Water bottle in canoe

What I do

– Last Updated: Nov-02-16 11:52 PM EST –

I use water bladders (MSR), but I don't mess with drinking tubes. After all, it's only a canoe and I'm not racing, so I don't mind picking the thing up to drink from it. In my guide-boat I put water bladders right under the seat, which is a really the ideal place for heavy items, and nothing else in my gear list that's heavy could possibly fit there (yet for such a tight space, just a few inches high, it's amazing that I can actually put 12 liters of water under there, and I'd never approach even one-quarter that amount under the seat with typical bottles). In a canoe, I keep one on the floor between my knees, and if I have extras, they are behind the seat alongside my main gear pack. Water bladders neither role nor slide around, but I usually tie them to anchors on the floor.

I myself don't find reaching behind me for stuff to be much of a problem, but it's not my first choice when it comes to stuff I'm likely to need on the water, and there's certainly no need for your drinking-water container to be behind you.

Oh, I forgot about the other items. In my guide-boat, I usually put cameras, binoculars, etc. behind me, since I don't want stuff within the area where my legs are. In a canoe, those items are on the floor, just in front of my knees. Also, in a canoe, my rain gear and perhaps a few other clothing items that might be needed quickly are in a pack that's within a short reach in front of me (being a kneeler, I keep that pack quite close in front of me, as there's no space needed for outstretched legs). When in the guide-boat, that stuff is in the top of my main pack, behind me. I get up on my knees and turn all the way around when needing to get into that pack, and I sometimes do that in a canoe too.

For a drink i use a roll of duct tape as a cup holder, anything else is in a dry box directly under the seat.

I wear a pfd with pockets. The waterproof camera sits in an open pocket with a lanyard to a tie down ring on the jacket. The cell phone goes in the other pocket in a cell phone drybag.

Because of long standing back issues I need a seat with a back. I use a sit-backer with a pocket on the back, slip my bladder in the pocket and clip the bite valve on the seat strap. Camera/cell phone go in a dry pouch w/neck strap then tucked inside PFD. The PFD pocket getsziplocked munchies.
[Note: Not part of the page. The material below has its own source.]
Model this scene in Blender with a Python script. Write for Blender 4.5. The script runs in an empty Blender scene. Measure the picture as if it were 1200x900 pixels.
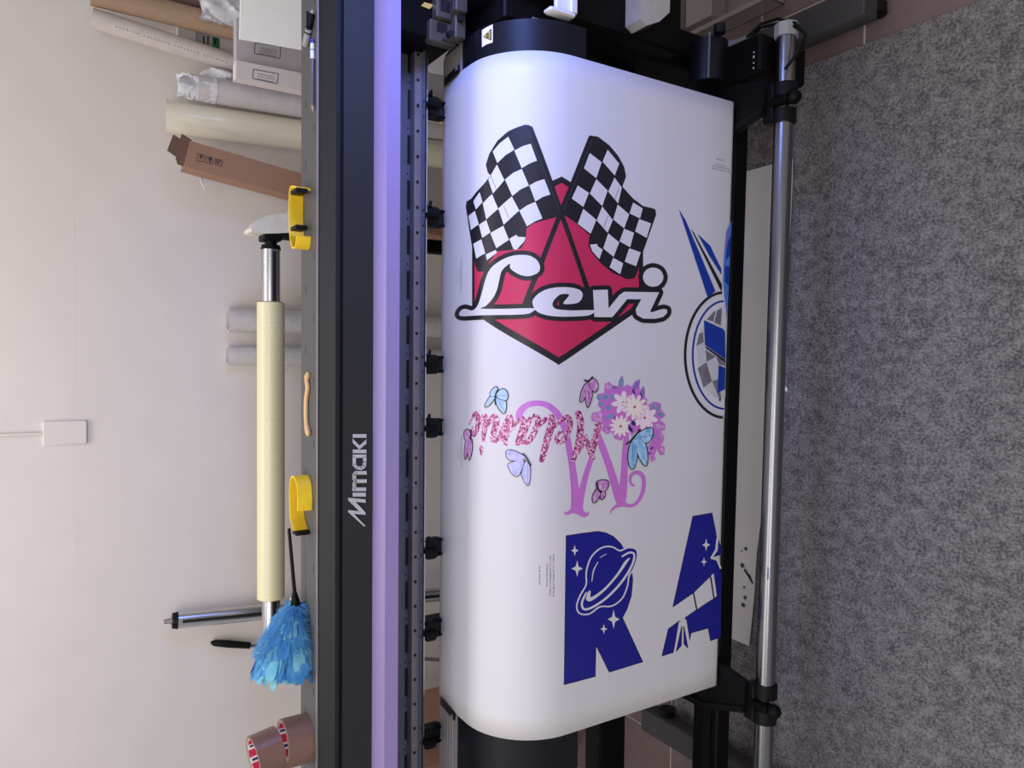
import bpy, bmesh, math, random
from mathutils import Vector, Matrix
from mathutils.geometry import delaunay_2d_cdt
from math import sin, cos, pi, radians as R_
random.seed(7)
scene = bpy.context.scene
col = scene.collection

# ------------------------------------------------------------------ camera
# World: X along the printer to its right, Y towards the wall, Z up (metres). The photo was taken with the phone on its side.
CAM = Vector((0, 0, 1.68)); FPX = 870.0
MC = ((0.00911, -0.99952, -0.02956), (-0.53844, -0.02981, 0.84214), (-0.84262, 0.00824, -0.53845))  # world <- camera (right, down, forward)
cd = bpy.data.cameras.new('camera'); cam = bpy.data.objects.new('camera', cd); col.objects.link(cam)
cd.sensor_width = 36; cd.sensor_fit = 'HORIZONTAL'; cd.lens = FPX / 1200 * 36; cd.clip_start = .05
cam.matrix_world = Matrix([[MC[i][0], -MC[i][1], -MC[i][2], CAM[i]] for i in range(3)] + [[0, 0, 0, 1]])
scene.camera = cam

# ------------------------------------------------------------------ light
world = bpy.data.worlds.new('room_light'); scene.world = world; world.use_nodes = True
bg = world.node_tree.nodes['Background']; bg.inputs[0].default_value = (.86, .84, .86, 1); bg.inputs[1].default_value = .46
def area(name, loc, target, size, power, color, sy=None, spread=None):
    d = bpy.data.lights.new(name, 'AREA'); d.energy = power; d.color = color; d.size = size
    if spread: d.spread = R_(spread)
    if sy: d.shape = 'RECTANGLE'; d.size_y = sy
    o = bpy.data.objects.new(name, d); col.objects.link(o); o.location = loc
    o.rotation_euler = (Vector(target) - Vector(loc)).to_track_quat('-Z', 'Y').to_euler()
area('ceiling_lamp', (-.85, .5, 2.8), (-.75, .8, 0), 2.0, 16, (1, .955, .92), .8)
area('ceiling_lamp', (-.6, -1.1, 2.8), (-.4, .6, .4), 2.2, 27, (1, .955, .93), .9)  # added front fill for the sheet's hanging face, standing in for wall bounce
area('ceiling_lamp', (-.2, 1.85, 2.85), (-.2, 2.0, 0), 1.8, 16, (1, .95, .90), .5)
area('control_screen_glow', (.98, .88, 1.30), (.3, 1.3, .95), .3, 4.3, (.22, .32, 1.0), .3, 105)  # added lamp for the cool tint on the sheet's right end; source unknown
vs = scene.view_settings
vs.view_transform = 'Standard'; vs.look = 'None'; vs.gamma = 1; vs.use_curve_mapping = False; vs.exposure = 0.0

# ------------------------------------------------------------------ helpers
def at(px, py, Y=None, Z=None, X=None):
    """The point of the place seen at a photo pixel, on the plane Y=, Z= or X=."""
    a, b, c = px - 600, py - 450, FPX
    d = Vector([MC[i][0] * a + MC[i][1] * b + MC[i][2] * c for i in range(3)])
    i, v = (1, Y) if Y is not None else ((2, Z) if Z is not None else (0, X))
    return CAM + d * ((v - CAM[i]) / d[i])
def lin(c):
    return tuple((v / 12.92 if v <= .04045 else ((v + .055) / 1.055) ** 2.4) for v in [x / 255 for x in c])
MATS = {}
def mat(name, rgb, rough=.5, metal=0, var=.06, scale=40, bump=0, coat=0, trans=0, alpha=1, spec=.5, stretch=None, rgb2=None, ramp=None, cloud=0):
    if name in MATS: return MATS[name]
    m = bpy.data.materials.new(name); m.use_nodes = True; nt = m.node_tree
    b = nt.nodes['Principled BSDF']; c = lin(rgb)
    b.inputs['Roughness'].default_value = rough; b.inputs['Metallic'].default_value = metal
    b.inputs['Specular IOR Level'].default_value = spec
    b.inputs['Coat Weight'].default_value = coat; b.inputs['Transmission Weight'].default_value = trans; b.inputs['Alpha'].default_value = alpha
    tc = nt.nodes.new('ShaderNodeTexCoord'); mp = nt.nodes.new('ShaderNodeMapping'); nz = nt.nodes.new('ShaderNodeTexNoise')
    nt.links.new(tc.outputs['Object'], mp.inputs[0]); nt.links.new(mp.outputs[0], nz.inputs[0])
    if stretch: mp.inputs['Scale'].default_value = stretch
    nz.inputs['Scale'].default_value = scale; nz.inputs['Detail'].default_value = 3
    cr = nt.nodes.new('ShaderNodeValToRGB')
    lo = lin(rgb2) if rgb2 else tuple(x * (1 - var) for x in c); hi = c if rgb2 else tuple(min(1, x * (1 + var)) for x in c)
    cr.color_ramp.elements[0].color = (*lo, 1); cr.color_ramp.elements[1].color = (*hi, 1)
    p0, p1 = ramp or (.3, .7); cr.color_ramp.elements[0].position = p0; cr.color_ramp.elements[1].position = p1
    nt.links.new(nz.outputs[0], cr.inputs[0]); nt.links.new(cr.outputs[0], b.inputs['Base Color'])
    if cloud:       # mottled tufts: a second, coarser noise added to the fine one
        n2 = nt.nodes.new('ShaderNodeTexNoise'); n2.inputs['Scale'].default_value = scale / cloud; n2.inputs['Detail'].default_value = 5
        ad = nt.nodes.new('ShaderNodeMath'); ad.operation = 'MULTIPLY_ADD'; ad.inputs[1].default_value = .64; hf = nt.nodes.new('ShaderNodeMath'); hf.operation = 'MULTIPLY'; hf.inputs[1].default_value = .36
        nt.links.new(mp.outputs[0], n2.inputs[0]); nt.links.new(n2.outputs[0], hf.inputs[0]); nt.links.new(nz.outputs[0], ad.inputs[0]); nt.links.new(hf.outputs[0], ad.inputs[2]); nt.links.new(ad.outputs[0], cr.inputs[0])
    if bump:
        bp = nt.nodes.new('ShaderNodeBump'); bp.inputs['Strength'].default_value = bump; bp.inputs['Distance'].default_value = .004
        nt.links.new(nz.outputs[0], bp.inputs['Height']); nt.links.new(bp.outputs[0], b.inputs['Normal'])
    MATS[name] = m; return m
def glitter(name, base, hi, lo, scale):
    m = bpy.data.materials.new(name); m.use_nodes = True; nt = m.node_tree; b = nt.nodes['Principled BSDF']
    b.inputs['Roughness'].default_value = .4
    tc = nt.nodes.new('ShaderNodeTexCoord'); v = nt.nodes.new('ShaderNodeTexVoronoi'); v.inputs['Scale'].default_value = scale
    s = nt.nodes.new('ShaderNodeSeparateColor'); cr = nt.nodes.new('ShaderNodeValToRGB')
    e = cr.color_ramp.elements; e[0].color = (*lin(lo), 1); e[1].color = (*lin(hi), 1); e[0].position = .12; e[1].position = 1.0
    k = e.new(.5); k.color = (*lin(base), 1)
    nt.links.new(tc.outputs['Object'], v.inputs['Vector']); nt.links.new(v.outputs['Color'], s.inputs[0]); nt.links.new(s.outputs[0], cr.inputs[0])
    nt.links.new(cr.outputs[0], b.inputs['Base Color']); return m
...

I paddle an OT Pack-12 with the original wood/cane seats.
On either side of the seat is a square space where the seat rods meet the gunwale. I screwed a bag to these to hold my bottle, snacks, etc. As I am not a white-water paddler, I never really worry about being overturned (never happened yet) so they remain in the bag.
Later I replaced the bag shown with a heavier one I sewed and stuck to the opening via bungie-cords. when I am feeling paranoid, I clip the bottle to a line I ran from bow-to-stern.
Another option is to get a simple bottle holder and screw that to the thwart before you.

In flat or slowly moving water, my day gear is generally in a dry bag which is either clipped directly around the forward thwart (solo canoe) or tethered to it on a short length of parachute cord with a biner on the end. My water bottle of choice is a standard Nalgene bottle with a plastic loop, connecting the top. A small biner on the loop keeps the bottle clipped to the D ring on the dry bag.

Day pack same as kayak hung from thwart. Camera in pocket of pfd. Cell phone / case in the other pocket. Water bottle, in use bottle, in the net mesh outside pack. Spare inside. Knife in smaller pocket of pfd. Fishing lure stuck to lining of fourth pocket. (ouch)

@clydehedlund said:
Instead Of Round Bottles
Use flat ones instead, like Hershey syrup containers. They may slide a little, but not roll around, out of reach all the time, like the round ones.

like a carpenter pencil

In the “old” days we used to drink right out of the lake, practiced this technique of plunging the paddle deep into the cooler therms, catch the paddle springing back to the surface, quickly put our lips to blade and drink the cool run off. I don’t even drink the water in the wilderness anymore without filtering it. Do they make a reliable filter paddle?